A few years ago, a study came out that examined the CEOs of some Fortune 500 companies. What they found was kind of surprising. First, a CEO was more likely to watch The Simpsons than Wall Street Week. Second, the CEO was more likely to read Sports Illustrated than Forbes or other business and economic focused mags. If you think about this, it’s a “Duh!” answer, right? I mean, a CEO spends all day at his/her desk, in business meetings, talking about products and services and stocks and blah blah blah. When that CEO gets home at night, I’d imagine a little escapism is in order.

I certainly don’t put myself in the same category as a Fortune 500 CEO. Yet, after spending all day at my desk, when I want entertainment, I flip on Family Guy or Squidbillies or Beavis & Butthead. I read a ton of different books, but I don’t read a ton of motivational or self help or inspirational stuff. You might guess otherwise. Instead, I read a ton of psychology, Fantasy and just general fiction. Lately, it’s been the King Killer chronicle series by Patrick Rothfuss.

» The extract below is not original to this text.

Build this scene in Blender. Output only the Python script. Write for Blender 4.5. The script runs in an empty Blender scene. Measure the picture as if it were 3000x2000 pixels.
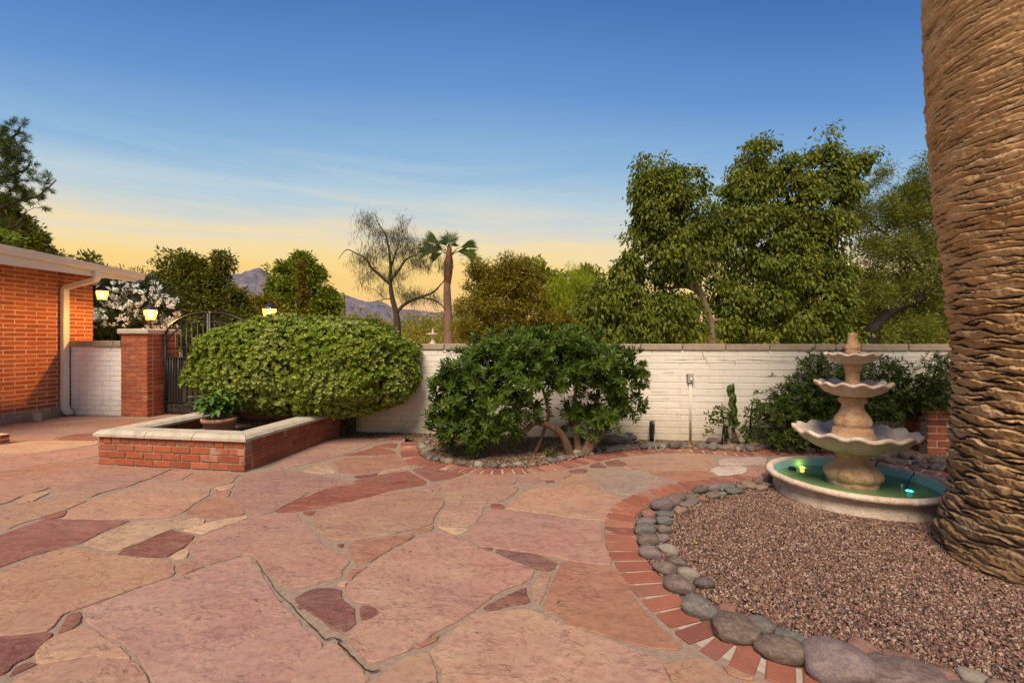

In short, even though I have a grad degree from an Ivy League university, please don’t box me in. I’m not an academic. I don’t get off on dense, academia intended for great thinkers. What I DO enjoy is being able to communicate. And if you put yourself in an ivory tower, you can’t communicate with people who aren’t in that same ivory tower. As I write this, I’m wearing a pair of jeans that’s at least six years old, a free T shirt I got at Kappa Sigma Grand Conclave in 2011, my barefoot feet are up on my desk and Billy Joe Shaver is crooning out a drinkin’ song on Outlaw Radio on Sirius XM. Not exactly the image of an academic, huh?

Yet? This is me. It seems like we spend so much time trying to impress other people with our wealth, our knowledge, our education, our appearance. Whatever. There’s time to be professional and there’s time to be oneself. And, if you’re the type who gets up every morning and puts on designer duds and is perfectly groomed with all the right products, good for you! If that’s you, that’s awesome!

I guess I just had a little cringe when my buddy assumed things about me that aren’t true. We’re all individuals. And yet? Stereotypes exist. Not only do I fall into some stereotypes (as you do, too), I also tend to stereotype people (as you do, too.) It’s kind of human nature to look for the patterns in people based on the information they provide. Thing is, I’d love to see us not immediately pidgeon-hole people into boxes they may not already inhabit.